The British Labour government which followed the end of WWII, after some period of dormancy, has taken life in these United States. F.A. Hayek warned in The Road To Serfdom that those six years of socialist government in England would provide only despair. He explained that the attempts at economic planning would lead to a new form of despotism, "A despotism exercised perhaps by a conscientious and honest bureaucracy for what they sincerely believe is for the good of the country...but it is nevertheless an arbitrary government..... In deciding the relative importance of the different ends, the planner also decides the relative importance of the different groups and persons." The socialist government, "must of necessity take sides, impose its valuations on people and instead of assisting them in the advancement of their own ends, choose the ends for them."

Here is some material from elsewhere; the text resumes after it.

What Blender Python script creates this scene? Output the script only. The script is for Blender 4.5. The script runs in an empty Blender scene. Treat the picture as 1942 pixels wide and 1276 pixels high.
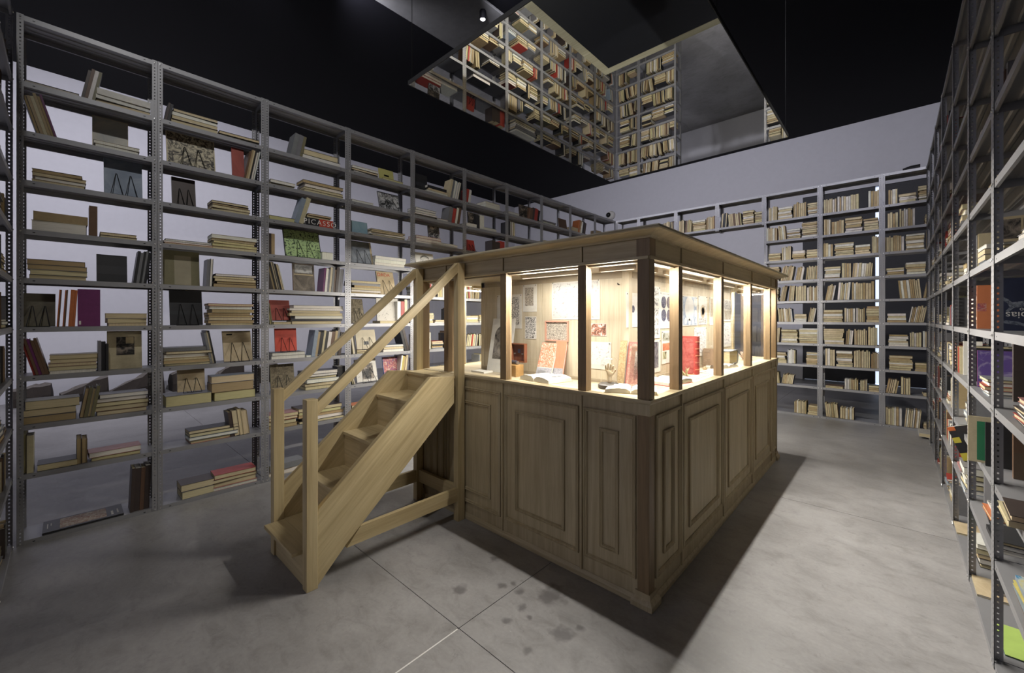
import bpy, bmesh, math, random
from mathutils import Matrix, Vector
C = bpy.context.scene
COL = C.collection
R = math.radians
# ------------------------------------------------------------------ camera
EYE, FOC, CX, HY, YAW = 1.75, 781.0, 971.0, 603.4, 0.748
cd = bpy.data.cameras.new('camera'); cam = bpy.data.objects.new('camera', cd); COL.objects.link(cam)
cd.sensor_fit = 'HORIZONTAL'; cd.sensor_width = 36.0; cd.lens = 36.0 * FOC / 1942.0
cd.shift_y = -(638.0 - HY) / 1942.0; cd.clip_start = 0.02; cd.clip_end = 100
cam.location = (0, 0, EYE); cam.rotation_euler = (math.pi / 2, 0, YAW)
C.camera = cam
# ------------------------------------------------------------------ world, exposure, hall lights, added fill lamps
w = bpy.data.worlds.new('hall_air'); C.world = w; w.use_nodes = True
w.node_tree.nodes['Background'].inputs[0].default_value = (0.55, 0.56, 0.66, 1)
w.node_tree.nodes['Background'].inputs[1].default_value = 0.05
vs = C.view_settings; vs.view_transform = 'Standard'; vs.look = 'None'; vs.gamma = 1.0; vs.use_curve_mapping = False
vs.exposure = 0.12
C.cycles.max_bounces = 10; C.cycles.glossy_bounces = 5; C.cycles.transparent_max_bounces = 16
C.cycles.diffuse_bounces = 5; C.cycles.sample_clamp_indirect = 6.0; C.cycles.caustics_reflective = False; C.cycles.caustics_refractive = False

def spot(loc, aim, watts, deg, col, blend=0.8, rad=0.08):
    l = bpy.data.lights.new('hall_or_fill_spot', 'SPOT'); l.energy = watts; l.spot_size = R(deg); l.spot_blend = blend
    l.color = col; l.shadow_soft_size = rad
    o = bpy.data.objects.new('hall_or_fill_spot', l); COL.objects.link(o); o.location = loc
    o.rotation_euler = (Vector(aim) - Vector(loc)).to_track_quat('-Z', 'Y').to_euler()
    return o
COOL = (0.90, 0.89, 1.0)
for y in (-3.5, -0.5, 2.0):                       # track lamps out of frame above the racks, washing the far left wall
    spot((-6.6, y, 6.8), (-13.2, y + 1.2, 2.2), 450, 110, COOL)
for x in (-4.6, -1.2, 1.6):                       # and the back wall
    spot((x, 4.2, 6.8), (x - 0.8, 14.4, 2.6), 390, 100, COOL)
spot((-6.2, 2.7, 6.8), (-10.5, 14.4, 3.0), 560, 110, COOL)
spot((-5.1, 4.77, 6.78), (-4.2, 5.2, 2.2), 330, 70, (1.0, 0.98, 0.94), rad=0.04)   # the one lamp in view
spot((-0.5, -0.5, 6.8), (-4.9, 3.0, 2.8), 470, 66, (1.0, 0.98, 0.97))     # added front fill, unseen lamp, onto the rack behind the stairs
spot((0.8, 7.6, 6.8), (-2.4, 6.0, 2.3), 260, 50, (1.0, 0.98, 0.92))        # unseen lamp added to brighten the far rim of the booth roof

for x in (-6.0, -1.5):                              # added fill lamps: bounce off the wall behind the camera onto the booth
    spot((x, -2.5, 6.8), (x - .5, -7.0, 2.4), 750, 120, COOL)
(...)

We praised Paulson but just hours after that writing he and Bernanke came to the aid of the world’s largest insurer. We are told that the failure of AIG could have brought the financial world to its knees and perhaps all of us with it. This stretch is based on AIG’s being on the hook for $441 billion of "credit default swaps" - contracts to reimburse holders of mortgage-backed and other debt securities if that paper goes bad, a relatively new invention of Wall St, something in which AIG took a fling. That is, AIG got in trouble through poor management and risk taking in the provision of default insurance on securities it turns out it did not understand. As taxpayers all we get out of this deal is that we are now in the insurance business. Well, ok, the government drove a hard bargain; if AIG rebounds the taxpayer could make a killing, but, that is neither here nor there. Why the ad hoc decision, why take sides with AIG and abandon Lehman, why protect AIG employees and toss others out in the street? Because AIG sold more swaps to more banks and investment companies than Lehman did. Again thanks to the government’s arbitrary decision the banks and others which actually held these sweet-pea securities are now off the hook.

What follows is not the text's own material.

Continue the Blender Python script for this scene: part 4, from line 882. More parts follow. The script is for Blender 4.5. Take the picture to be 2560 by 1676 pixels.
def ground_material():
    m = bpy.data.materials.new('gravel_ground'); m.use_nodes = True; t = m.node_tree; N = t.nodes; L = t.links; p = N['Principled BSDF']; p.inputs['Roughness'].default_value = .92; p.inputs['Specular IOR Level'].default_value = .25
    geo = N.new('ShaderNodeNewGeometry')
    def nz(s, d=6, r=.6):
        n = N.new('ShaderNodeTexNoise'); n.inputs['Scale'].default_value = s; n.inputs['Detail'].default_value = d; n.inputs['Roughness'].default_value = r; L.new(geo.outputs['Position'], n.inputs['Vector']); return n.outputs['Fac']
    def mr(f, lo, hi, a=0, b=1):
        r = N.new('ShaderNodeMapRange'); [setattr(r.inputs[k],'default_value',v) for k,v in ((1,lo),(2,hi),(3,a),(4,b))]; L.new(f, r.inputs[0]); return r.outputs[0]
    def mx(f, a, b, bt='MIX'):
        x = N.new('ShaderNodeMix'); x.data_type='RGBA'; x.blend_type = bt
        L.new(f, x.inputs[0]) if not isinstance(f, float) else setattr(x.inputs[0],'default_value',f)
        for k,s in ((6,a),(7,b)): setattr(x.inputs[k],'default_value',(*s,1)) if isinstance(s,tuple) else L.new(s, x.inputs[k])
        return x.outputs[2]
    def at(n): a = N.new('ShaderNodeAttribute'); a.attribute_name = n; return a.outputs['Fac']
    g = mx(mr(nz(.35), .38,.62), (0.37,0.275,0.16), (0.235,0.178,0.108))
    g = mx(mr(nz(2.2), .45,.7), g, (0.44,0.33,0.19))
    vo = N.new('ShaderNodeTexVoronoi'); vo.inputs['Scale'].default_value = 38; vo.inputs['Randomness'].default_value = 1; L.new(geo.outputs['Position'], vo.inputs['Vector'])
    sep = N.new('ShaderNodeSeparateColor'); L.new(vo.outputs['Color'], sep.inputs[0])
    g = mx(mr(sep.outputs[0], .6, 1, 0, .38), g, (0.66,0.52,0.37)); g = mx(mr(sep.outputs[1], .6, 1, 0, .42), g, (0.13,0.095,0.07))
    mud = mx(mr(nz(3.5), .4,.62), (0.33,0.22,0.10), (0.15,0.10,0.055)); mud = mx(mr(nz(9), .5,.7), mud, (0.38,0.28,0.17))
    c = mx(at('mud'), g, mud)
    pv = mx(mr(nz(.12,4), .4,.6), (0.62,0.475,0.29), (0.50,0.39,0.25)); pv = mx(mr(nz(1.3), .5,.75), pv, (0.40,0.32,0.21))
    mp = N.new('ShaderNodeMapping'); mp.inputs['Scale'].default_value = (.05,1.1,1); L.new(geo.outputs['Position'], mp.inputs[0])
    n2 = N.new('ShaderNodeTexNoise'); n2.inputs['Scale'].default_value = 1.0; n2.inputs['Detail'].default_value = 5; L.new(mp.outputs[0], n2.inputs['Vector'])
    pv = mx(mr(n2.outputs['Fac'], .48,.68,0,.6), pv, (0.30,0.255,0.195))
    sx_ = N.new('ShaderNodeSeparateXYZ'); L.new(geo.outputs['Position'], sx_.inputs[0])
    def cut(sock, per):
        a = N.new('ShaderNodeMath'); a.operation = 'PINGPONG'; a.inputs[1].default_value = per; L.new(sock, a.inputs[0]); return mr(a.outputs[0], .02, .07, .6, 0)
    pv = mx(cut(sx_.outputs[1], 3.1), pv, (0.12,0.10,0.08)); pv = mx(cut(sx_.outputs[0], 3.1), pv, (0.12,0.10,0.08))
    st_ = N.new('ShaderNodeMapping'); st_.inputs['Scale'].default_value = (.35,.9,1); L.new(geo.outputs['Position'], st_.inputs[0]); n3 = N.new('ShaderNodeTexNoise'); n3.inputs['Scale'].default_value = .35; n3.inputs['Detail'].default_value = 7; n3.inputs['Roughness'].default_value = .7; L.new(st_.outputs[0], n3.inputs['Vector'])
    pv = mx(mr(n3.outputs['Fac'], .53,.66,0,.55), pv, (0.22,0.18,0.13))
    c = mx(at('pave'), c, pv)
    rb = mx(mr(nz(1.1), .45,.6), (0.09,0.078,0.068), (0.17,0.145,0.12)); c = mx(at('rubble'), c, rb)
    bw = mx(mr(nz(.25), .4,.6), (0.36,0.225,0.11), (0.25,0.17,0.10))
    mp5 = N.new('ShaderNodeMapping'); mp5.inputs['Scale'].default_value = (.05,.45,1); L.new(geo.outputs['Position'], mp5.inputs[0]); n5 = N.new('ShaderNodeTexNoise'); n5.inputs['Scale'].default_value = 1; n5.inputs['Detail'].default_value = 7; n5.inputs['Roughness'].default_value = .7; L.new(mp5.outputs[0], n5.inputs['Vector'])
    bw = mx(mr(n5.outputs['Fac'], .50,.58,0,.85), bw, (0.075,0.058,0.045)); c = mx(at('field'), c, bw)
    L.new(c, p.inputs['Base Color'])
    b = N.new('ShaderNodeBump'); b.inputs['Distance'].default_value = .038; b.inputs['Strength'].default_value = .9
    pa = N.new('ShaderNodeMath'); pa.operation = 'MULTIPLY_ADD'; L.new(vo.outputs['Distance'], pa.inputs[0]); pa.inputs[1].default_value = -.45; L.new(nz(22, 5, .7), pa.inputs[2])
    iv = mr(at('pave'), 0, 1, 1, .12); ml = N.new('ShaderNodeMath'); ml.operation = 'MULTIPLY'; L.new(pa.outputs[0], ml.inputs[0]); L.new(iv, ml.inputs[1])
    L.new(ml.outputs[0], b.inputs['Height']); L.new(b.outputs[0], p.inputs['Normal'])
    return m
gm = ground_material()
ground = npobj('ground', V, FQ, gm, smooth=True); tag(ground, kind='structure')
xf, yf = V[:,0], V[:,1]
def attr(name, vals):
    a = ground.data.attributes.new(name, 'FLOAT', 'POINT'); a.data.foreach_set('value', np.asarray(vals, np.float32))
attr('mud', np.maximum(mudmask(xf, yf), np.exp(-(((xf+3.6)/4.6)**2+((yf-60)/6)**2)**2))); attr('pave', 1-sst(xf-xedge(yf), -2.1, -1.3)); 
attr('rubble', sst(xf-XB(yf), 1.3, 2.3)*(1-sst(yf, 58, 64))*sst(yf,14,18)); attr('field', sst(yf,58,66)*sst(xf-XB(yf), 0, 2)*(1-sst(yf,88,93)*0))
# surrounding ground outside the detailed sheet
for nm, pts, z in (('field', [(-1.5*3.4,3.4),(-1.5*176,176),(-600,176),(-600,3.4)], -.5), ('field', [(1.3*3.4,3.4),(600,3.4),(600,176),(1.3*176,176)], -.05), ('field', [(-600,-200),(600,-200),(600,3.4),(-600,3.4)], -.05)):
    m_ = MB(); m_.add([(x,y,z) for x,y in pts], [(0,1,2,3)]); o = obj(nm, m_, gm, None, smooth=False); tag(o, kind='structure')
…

The Fed invoked a loophole which allows it to lend (rescue) non banks under "unusual and exigent" circumstances. The Fed apparently has the authority to rescue a pizza parlor if things get touchy in that industry. Decisions are being made ad hoc after firms find themselves in hot water. Certainly we have witnessed the undermining of the free market system - arbitrary swings of human judgment not grounded on any set of principles; there is no adherence to a rule of law. We have no rule of law then we have no democracy. "Nothing distinguishes more clearly conditions in a free country from those in a country under arbitrary government than the observance in the former of the great principles know as the Rule of Law," Hayek explains. "Stripped of all technicalities this means that all its actions are bound by rules fixed and announced beforehand - rules which make it possible to foresee with fair certainty how the authority will use its coercive powers...to plan one’s individual affairs on the basis of this knowledge."